→ **Written exercise**
Every line below is to be quoted exactly, with nothing added or dropped.
..........
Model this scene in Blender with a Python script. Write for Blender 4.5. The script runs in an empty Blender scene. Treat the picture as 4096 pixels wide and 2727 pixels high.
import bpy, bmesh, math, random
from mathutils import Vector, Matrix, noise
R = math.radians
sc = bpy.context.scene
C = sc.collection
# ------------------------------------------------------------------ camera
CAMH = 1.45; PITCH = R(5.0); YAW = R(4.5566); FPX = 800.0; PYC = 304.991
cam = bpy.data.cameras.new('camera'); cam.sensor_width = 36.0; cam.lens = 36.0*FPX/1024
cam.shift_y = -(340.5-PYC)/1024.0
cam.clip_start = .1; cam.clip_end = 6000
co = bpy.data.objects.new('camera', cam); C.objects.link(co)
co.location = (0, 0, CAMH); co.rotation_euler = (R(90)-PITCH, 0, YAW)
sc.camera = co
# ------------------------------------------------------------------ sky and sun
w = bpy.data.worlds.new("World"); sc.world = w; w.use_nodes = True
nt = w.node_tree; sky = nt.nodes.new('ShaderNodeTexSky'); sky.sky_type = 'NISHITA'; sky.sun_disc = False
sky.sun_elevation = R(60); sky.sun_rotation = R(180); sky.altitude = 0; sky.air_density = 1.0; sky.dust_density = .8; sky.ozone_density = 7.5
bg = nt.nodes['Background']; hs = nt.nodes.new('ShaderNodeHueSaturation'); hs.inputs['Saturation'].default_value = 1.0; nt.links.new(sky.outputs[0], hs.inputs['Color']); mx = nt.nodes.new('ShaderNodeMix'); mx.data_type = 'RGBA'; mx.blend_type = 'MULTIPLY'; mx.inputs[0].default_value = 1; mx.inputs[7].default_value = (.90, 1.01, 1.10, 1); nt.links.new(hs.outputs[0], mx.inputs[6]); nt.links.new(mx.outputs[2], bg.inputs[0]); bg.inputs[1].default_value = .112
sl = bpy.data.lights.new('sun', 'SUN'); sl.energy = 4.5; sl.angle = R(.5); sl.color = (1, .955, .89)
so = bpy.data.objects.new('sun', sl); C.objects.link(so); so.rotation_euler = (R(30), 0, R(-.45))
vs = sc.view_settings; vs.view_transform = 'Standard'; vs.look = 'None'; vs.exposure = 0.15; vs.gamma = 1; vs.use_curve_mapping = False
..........
→ **Task output**
Model this scene in Blender with a Python script. Write for Blender 4.5. The script runs in an empty Blender scene. Treat the picture as 4096 pixels wide and 2727 pixels high.
import bpy, bmesh, math, random
from mathutils import Vector, Matrix, noise
R = math.radians
sc = bpy.context.scene
C = sc.collection
# ------------------------------------------------------------------ camera
CAMH = 1.45; PITCH = R(5.0); YAW = R(4.5566); FPX = 800.0; PYC = 304.991
cam = bpy.data.cameras.new('camera'); cam.sensor_width = 36.0; cam.lens = 36.0*FPX/1024
cam.shift_y = -(340.5-PYC)/1024.0
cam.clip_start = .1; cam.clip_end = 6000
co = bpy.data.objects.new('camera', cam); C.objects.link(co)
co.location = (0, 0, CAMH); co.rotation_euler = (R(90)-PITCH, 0, YAW)
sc.camera = co
# ------------------------------------------------------------------ sky and sun
w = bpy.data.worlds.new("World"); sc.world = w; w.use_nodes = True
nt = w.node_tree; sky = nt.nodes.new('ShaderNodeTexSky'); sky.sky_type = 'NISHITA'; sky.sun_disc = False
sky.sun_elevation = R(60); sky.sun_rotation = R(180); sky.altitude = 0; sky.air_density = 1.0; sky.dust_density = .8; sky.ozone_density = 7.5
bg = nt.nodes['Background']; hs = nt.nodes.new('ShaderNodeHueSaturation'); hs.inputs['Saturation'].default_value = 1.0; nt.links.new(sky.outputs[0], hs.inputs['Color']); mx = nt.nodes.new('ShaderNodeMix'); mx.data_type = 'RGBA'; mx.blend_type = 'MULTIPLY'; mx.inputs[0].default_value = 1; mx.inputs[7].default_value = (.90, 1.01, 1.10, 1); nt.links.new(hs.outputs[0], mx.inputs[6]); nt.links.new(mx.outputs[2], bg.inputs[0]); bg.inputs[1].default_value = .112
sl = bpy.data.lights.new('sun', 'SUN'); sl.energy = 4.5; sl.angle = R(.5); sl.color = (1, .955, .89)
so = bpy.data.objects.new('sun', sl); C.objects.link(so); so.rotation_euler = (R(30), 0, R(-.45))
vs = sc.view_settings; vs.view_transform = 'Standard'; vs.look = 'None'; vs.exposure = 0.15; vs.gamma = 1; vs.use_curve_mapping = False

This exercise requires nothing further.